102番目

《善人ばかりじゃないからね》

 この世が善人ばかりだと、 こんなにうれしいことはないのだけど、 やっぱし悪人はいるのです。 ほんの一握りの悪人のために善人がどれだけ迷惑しているかは、 みんな実感している事でしょう。
 さてさて、 書店における悪人の代表選手は 「万引き」 です。 大きな書店に行くと私服の警備員が配置されていて、 それだけ万引きというのは多いということでしょう。 万引きの被害で悲しいのは、 売上をねこそぎ持っていかれることではないでしょうか。 1000円の本だと仕入値はだいたい800円、 1000円の本を万引きされると4冊分の利益を持っていかれる計算になる。 1冊1冊丹念に売る努力をしているのにバカな奴のために、 4冊分の努力がパーになるのです。 悪人がこの世にいる限り、 やはり万引きはなくならないのです。 これは自衛するしかありません。

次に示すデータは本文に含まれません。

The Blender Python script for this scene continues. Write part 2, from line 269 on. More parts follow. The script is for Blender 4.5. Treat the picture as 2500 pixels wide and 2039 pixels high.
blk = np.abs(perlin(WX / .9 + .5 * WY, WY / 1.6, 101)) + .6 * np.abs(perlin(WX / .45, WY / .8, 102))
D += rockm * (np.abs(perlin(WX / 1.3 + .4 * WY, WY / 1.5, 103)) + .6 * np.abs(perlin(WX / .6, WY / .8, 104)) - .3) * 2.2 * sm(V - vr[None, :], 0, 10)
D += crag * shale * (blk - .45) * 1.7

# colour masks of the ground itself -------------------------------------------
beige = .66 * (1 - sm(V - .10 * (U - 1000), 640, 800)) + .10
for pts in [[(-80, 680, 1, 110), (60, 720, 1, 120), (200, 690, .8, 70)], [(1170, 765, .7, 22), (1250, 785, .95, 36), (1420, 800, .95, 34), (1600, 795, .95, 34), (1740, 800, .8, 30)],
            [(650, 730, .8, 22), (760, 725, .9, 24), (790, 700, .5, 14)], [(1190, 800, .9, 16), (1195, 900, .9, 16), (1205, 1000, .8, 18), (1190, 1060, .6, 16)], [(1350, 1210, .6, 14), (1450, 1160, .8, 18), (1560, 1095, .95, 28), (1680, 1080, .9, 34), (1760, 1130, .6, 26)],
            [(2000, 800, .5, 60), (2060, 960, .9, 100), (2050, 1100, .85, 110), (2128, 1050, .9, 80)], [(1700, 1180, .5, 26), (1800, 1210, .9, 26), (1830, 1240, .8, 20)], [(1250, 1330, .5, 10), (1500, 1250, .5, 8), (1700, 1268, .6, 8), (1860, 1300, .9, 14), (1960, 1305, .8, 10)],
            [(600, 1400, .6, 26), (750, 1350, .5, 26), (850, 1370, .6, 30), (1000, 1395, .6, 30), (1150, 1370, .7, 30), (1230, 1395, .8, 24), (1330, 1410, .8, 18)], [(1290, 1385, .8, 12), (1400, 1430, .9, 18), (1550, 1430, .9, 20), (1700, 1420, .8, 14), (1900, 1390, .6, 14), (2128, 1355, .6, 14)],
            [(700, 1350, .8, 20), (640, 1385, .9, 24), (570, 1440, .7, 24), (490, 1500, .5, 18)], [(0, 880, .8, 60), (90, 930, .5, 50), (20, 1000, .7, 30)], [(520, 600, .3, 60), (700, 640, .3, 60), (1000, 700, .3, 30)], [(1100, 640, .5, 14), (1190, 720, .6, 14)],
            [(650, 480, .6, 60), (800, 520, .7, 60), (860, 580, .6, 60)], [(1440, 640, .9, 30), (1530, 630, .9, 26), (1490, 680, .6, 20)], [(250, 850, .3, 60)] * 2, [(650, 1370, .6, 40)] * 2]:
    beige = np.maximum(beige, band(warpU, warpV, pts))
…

 棚の配置で死角が出来て、 そこが万引きの巣になるというのはよくある話です。 コーナーに鏡やら監視カメラを設置している書店があるけれど 、どれだけの効果があるのかはわかりません。 万引きは捕まえる努力をするよりもさせない努力をするほうが効果があるようです。
 例えば、 周囲のことには目もくれず一生懸命棚の整理をするのもいいけれど、 どんな人がどんな本を選んでいるのかチョット見てみたり、 店の中を長時間ウロウロしている人には、 何かお探しですか、 と声をかけたり、 レジがヒマだからといって楽しいオシャベリに夢中になったりしないで、 ちゃんと正面を向いているとかすることで、 見られることが嫌いな万引きに警報を発することができるのです。 つまりお客さんに無関心にならないで、 自分の店のお客さんに対して興味を持って接することが、 店のお客さんを理解することと、 万引き防止に役立つというわけです。

 でも悪い人は、 ほんのほんの一握りの人です。 すべての人を疑って見てはいけません。あなたの目付きが悪くなりますから。